Helen Lopes
O sol nem bem apareceu e Marco, 38 anos, índio e soropositivo, já recolheu a cama, embaixo da marquise na Ipiranga, quase esquina com a rua São Manoel, em frente ao Planetário.
“Levanto cedo, antes que venham incomodar”, esclarece. Medo da hostilidade de companheiros que, como ele dormem na rua, e, especialmente, da polícia.
O encontro matinal com os amigos, no bairro Cidade Baixa é sagrado. “Durante a tarde, vou ao grupo de hip-hop ou às reuniões do jornal”, pontua.
Fazer reportagens para o Boca de Rua ou criar canções com os músicos do Realidade de Rua são tentativas de recuperar a cidadania. Um comportamento comum entre habitantes de marquises e praças da capital.
Pelo menos é o que aponta a pesquisa Mundo da População de Rua realizada pela UFRGS, sob encomenda da Fundação de Assistência Social e Cidadania (Fasc).
O estudo, divulgado em 29 de maio, identificou 1.203 adultos perambulando pela cidade, número cinco vezes maior do que apontou o último censo, em 1995, quando 222 pessoas foram cadastradas. “É um número elevado, mas está dentro da média nacional”, minimiza a presidente da Fasc, Brizabel Rocha.

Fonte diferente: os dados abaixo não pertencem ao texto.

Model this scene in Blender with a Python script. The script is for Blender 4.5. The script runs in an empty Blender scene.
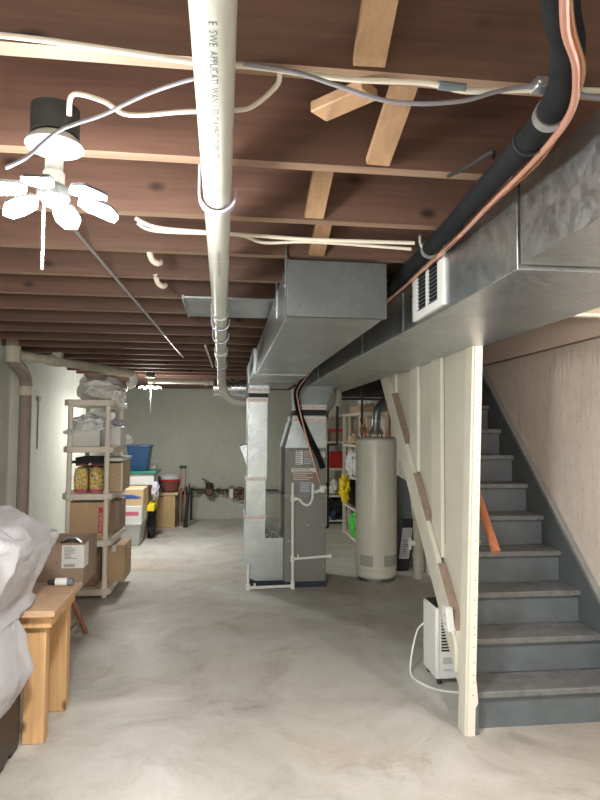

Marco se orgulha de ter sido um dos entrevistados e seu relato é uma ilustração da pesquisa. “Fazemos parte da sociedade, somos cidadãos e não lixo como disse o cara do governo”, rebela-se, fazendo referência às declarações polêmicas do subcomandante da Brigada Militar, coronel Paulo Mendes.
O perfil do anonimato
Mais de 80% dos sem-teto de Porto Alegre são homens, sabem ler e escrever e têm entre 25 e 44 anos. Passam grande parte do dia sozinhos e sobrevivem de bicos e de doações. “Corto grama, cuido de carro. Não posso pegar emprego fixo porque estou doente”, lamenta.
Ele não gosta de falar sobre a família e raramente vai à Lomba do Pinheiro encontrar algum parente. “A maioria diz que está na rua por ruptura familiar: maus tratos, desavenças, abandono, separação ou morte”, observa Brizabel. Falta de dinheiro e drogas também são caminhos para indigência, comprova a pesquisa.
Como Marco, muitos dos entrevistados estão na rua há pelo menos um ano. “Saí de casa há mais de três”, calcula.
Durante todo esse tempo, passou uma única noite em um albergue. Foi em fevereiro, traumatizado por um espancamento. “Eram três skatistas e me bateram até eu desmaiar. Fiquei tão mal que tive que ir pro pronto-socorro”, relata.
O mais comum, no entanto, é ser agredido pela polícia. Quase 70% dos entrevistados sofreram ataques e os principais agentes são os brigadianos. Outra agressão constante é o preconceito. “Olham pra você com desconfiança, com medo”.
Apesar da violência, 60% dos entrevistados preferem calçadas, praças, pontes e viadutos da cidade aos abrigos do poder público. Entre os motivos da recusa estão as regras, a dificuldade de acesso e a hostilidade interna. “Gosto do povo da rua, dos amigos e da liberdade”, justifica.
Área central concentra quase 80 % dos sem-teto
Executada entre novembro do ano passado e janeiro deste ano, a pesquisa mostra que metade dos moradores de rua está concentrada em três bairros: Centro (23%), Floresta (15,9%) e Menino Deus (11,7%). Seguidos por Cidade Baixa, Azenha e Bom Fim/Farroupilha, a área central da cidade reúne quase 80% dessa população.
“É nesse espaço que se encontram os principais serviços de atendimento, além da grande circulação de pessoas, comércio e serviços”, analisa Gehlen.
O sociólogo chama a atenção para o crescimento da população no Menino Deus e também na Independência, onde 11 pessoas foram abordadas. No bairro Moinhos de Vento, houve apenas um registro. “Isso não quer dizer que não haja sem-teto na região, a categoria diz respeito ao local onde eles foram entrevistados”, esclarece.
Diminui número de crianças nas ruas
Além dos adultos, a pesquisa da Fasc vai identificar crianças sem-teto e a população indígena, afrodescendente e quilombola que vive nas ruas. Até o final de junho, a Prefeitura deve divulgar a segunda parte do trabalho, que indica redução do número de menores nas ruas.
O coordenador adianta que o percentual deve ser 20% menor – em 2004, eram 600 crianças. “Essa diminuição é reflexo dos programas sociais, como o Bolsa Família, e também da melhoria de vida nas cidades da região metropolitana”, avalia Gehlen.